I don’t suppose Lt-Col Everest got any satisfaction from being proved right.
Roger Smith.
By: Scouse - 21st April 2009 at 18:21
Here, incorrectly described as a crash on take-off:
http://www.youtube.com/watch?v=iOamnWpLtO8
My account (Wide Body by Clive Irving, Hodder & Stoughton 1993) has it that Dutch roll in the B-47 was eliminated with a yaw damper. The damper was still there in the early Dutch roll accidents in the 707’s life, when the ventral fin and other aerodynamic fixes were introduced as well.
By: J Boyle - 21st April 2009 at 17:37
PPS…..
More Googling turned up this….
The “Sabre Dance” footage was in two movies that I know of, The X-15 Story where Charles Bronson was a Chase pilot who ingested some material from the X-15 and crashed on landing. The other movie was “The Hunters” with Robert Mitchum and Robert Wagner. They flew F-86’s in the movie( Korea) but inserted the F-100 crash scene. Too bad we didn’t have a Zero Zero seat back then.
Ken
Gee, where have I read that before?
Oh, my post #8! 😀
Done without the benfit of Google….😀
By: Quid 41 - 21st April 2009 at 16:56
on the subject of F-100s Mark Berents first book is quite a good read:)

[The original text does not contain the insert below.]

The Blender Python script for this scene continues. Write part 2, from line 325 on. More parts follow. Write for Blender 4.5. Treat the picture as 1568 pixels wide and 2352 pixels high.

By: Flanker_man - 21st April 2009 at 16:45
PPS…..
Totally memory c*ckup – it wasn’t in Six Million Dollar Man at all. 😮
More Googling turned up this….
To those wondering about the infamous “Sabre Dance” crash footage. The plane in question had a landing gear problem and was attempting to land on a foamed runway at Edwards AFB. Lt. Barty R. Brooks got into a high AOA unstable oscillation (The Sabre Dance) while trying to make a slow approach and was killed in the crash of F-100C 54-1907. The crash occurred 10 Jan 56. The crash was filmed by cameras set up for an unrelated test.
and….
The “Sabre Dance” footage was in two movies that I know of, The X-15 Story where Charles Bronson was a Chase pilot who ingested some material from the X-15 and crashed on landing. The other movie was “The Hunters” with Robert Mitchum and Robert Wagner. They flew F-86’s in the movie( Korea) but inserted the F-100 crash scene. Too bad we didn’t have a Zero Zero seat back then.